Were Police Interrogation Tactics Seen In ‘Making A Murderer’ Ethical?

LOS ANGELES (CBSLA.com) — Towards the middle of the series, detectives bring Brendan Dassey, a cognitively impaired teenager who had an IQ of 70, into an interrogation room without parental permission to question his involvement in the case.

Many viewers were left wondering whether the criminal justice system initially failed Dassey as the series never referenced whether authorities first considered conducting an evaluation on him.

“These are very murky cases,” Strang said. “I was troubled by his obvious developmental ways and just lack I guess of worldliness. Worse in that respect, or younger in that respect, than his chronological age. The whole of it left me really unsettled.”

Only eight minutes of the interview, which many perceived as troubling, were shown to viewers. In reality, the interrogation lasted for nearly four hours.

RELATED: Defense Attorney Dean Strang Settles ‘Making A Murderer’ Theories

During this time, detectives developed an honesty theme with Dassey and presented him with facts from the case for him to agree with instead of letting him tell his side of the story. As a result, Dassey detailed his involvement in the rape, torture and murder of Teresa Halbach.

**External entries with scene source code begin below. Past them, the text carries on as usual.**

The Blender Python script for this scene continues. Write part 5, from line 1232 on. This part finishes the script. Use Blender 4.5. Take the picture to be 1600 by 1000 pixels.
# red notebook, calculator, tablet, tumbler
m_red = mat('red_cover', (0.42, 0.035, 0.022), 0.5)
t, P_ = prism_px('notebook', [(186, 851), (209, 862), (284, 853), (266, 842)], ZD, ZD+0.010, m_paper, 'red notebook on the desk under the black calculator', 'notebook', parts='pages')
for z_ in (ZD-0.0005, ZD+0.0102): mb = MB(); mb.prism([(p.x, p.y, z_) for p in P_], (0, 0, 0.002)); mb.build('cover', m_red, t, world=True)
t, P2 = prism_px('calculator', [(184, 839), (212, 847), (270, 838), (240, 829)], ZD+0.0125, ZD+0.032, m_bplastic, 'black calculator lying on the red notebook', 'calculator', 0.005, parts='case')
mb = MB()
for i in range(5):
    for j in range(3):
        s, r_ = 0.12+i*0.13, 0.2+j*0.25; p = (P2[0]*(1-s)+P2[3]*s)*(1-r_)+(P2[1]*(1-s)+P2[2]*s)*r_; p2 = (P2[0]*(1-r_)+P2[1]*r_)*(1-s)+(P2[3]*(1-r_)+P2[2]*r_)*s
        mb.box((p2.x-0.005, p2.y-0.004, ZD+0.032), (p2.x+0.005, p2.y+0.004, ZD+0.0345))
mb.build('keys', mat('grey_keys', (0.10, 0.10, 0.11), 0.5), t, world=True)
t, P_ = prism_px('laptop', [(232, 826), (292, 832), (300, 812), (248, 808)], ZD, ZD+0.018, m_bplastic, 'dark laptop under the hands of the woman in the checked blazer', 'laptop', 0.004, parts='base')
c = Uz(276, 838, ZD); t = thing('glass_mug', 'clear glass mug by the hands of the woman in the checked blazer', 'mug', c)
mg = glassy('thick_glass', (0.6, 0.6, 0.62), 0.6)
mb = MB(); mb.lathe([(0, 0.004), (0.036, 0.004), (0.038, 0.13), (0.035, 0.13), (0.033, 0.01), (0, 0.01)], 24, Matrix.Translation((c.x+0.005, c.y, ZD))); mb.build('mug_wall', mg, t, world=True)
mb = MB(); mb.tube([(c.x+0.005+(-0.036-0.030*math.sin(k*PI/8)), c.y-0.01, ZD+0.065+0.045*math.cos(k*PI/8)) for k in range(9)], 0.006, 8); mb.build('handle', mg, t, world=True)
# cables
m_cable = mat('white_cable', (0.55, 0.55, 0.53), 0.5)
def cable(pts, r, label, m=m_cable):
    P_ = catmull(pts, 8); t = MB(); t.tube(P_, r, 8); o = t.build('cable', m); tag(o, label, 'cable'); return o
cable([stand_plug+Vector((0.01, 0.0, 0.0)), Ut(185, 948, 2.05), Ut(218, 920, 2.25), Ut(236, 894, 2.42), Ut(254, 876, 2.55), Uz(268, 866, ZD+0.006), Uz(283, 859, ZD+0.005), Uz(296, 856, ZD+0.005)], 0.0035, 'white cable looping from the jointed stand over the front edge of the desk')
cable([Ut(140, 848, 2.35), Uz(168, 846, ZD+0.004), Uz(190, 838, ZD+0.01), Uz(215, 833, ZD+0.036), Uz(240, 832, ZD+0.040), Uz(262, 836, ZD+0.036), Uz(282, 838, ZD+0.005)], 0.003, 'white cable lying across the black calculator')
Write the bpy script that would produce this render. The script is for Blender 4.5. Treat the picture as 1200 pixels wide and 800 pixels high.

Testimony later revealed detectives implied or directly told Dassey that he was a liar upwards of 75 times during the interrogation. After hearing this, Dassey changed his answers to agree with the evidential statements that were presented to him during the interview, which subsequently placed him at the scene of the crime.

In the last hour of the videotaped interrogation, Dassey is heard telling his mother “the investigators [got] to his head,” which jurors did not hear in trial.

Many viewers felt the confession was coerced at the behest of Dassey’s own defense attorney.

Viewers have also raised questions over whether Avery received a fair trial as the public was notified of grim details in the case during a televised conference, just before jurors were selected to decide his fate. Strang noted binge-watchers weren’t given the opportunity to watch prosecutor Ken Kratz’s entire discussion with the media, which he recalled as a “compelling, horrific, gripping narrative of the crime that turned out to be essentially disproven by the factual trace evidence.”

“I think it would have been very hard to get a fair trial anywhere in Wisconsin after that press conference, personally,” he added. “There are seven media markets in Wisconsin [and] all of them carried that live. It reverberated for months. There were some things that [Dassey] said which I learned later were corroborated and weren’t even questions. There’s an awful lot that is suggested to him and there’s certainly things that aren’t suggested to him.”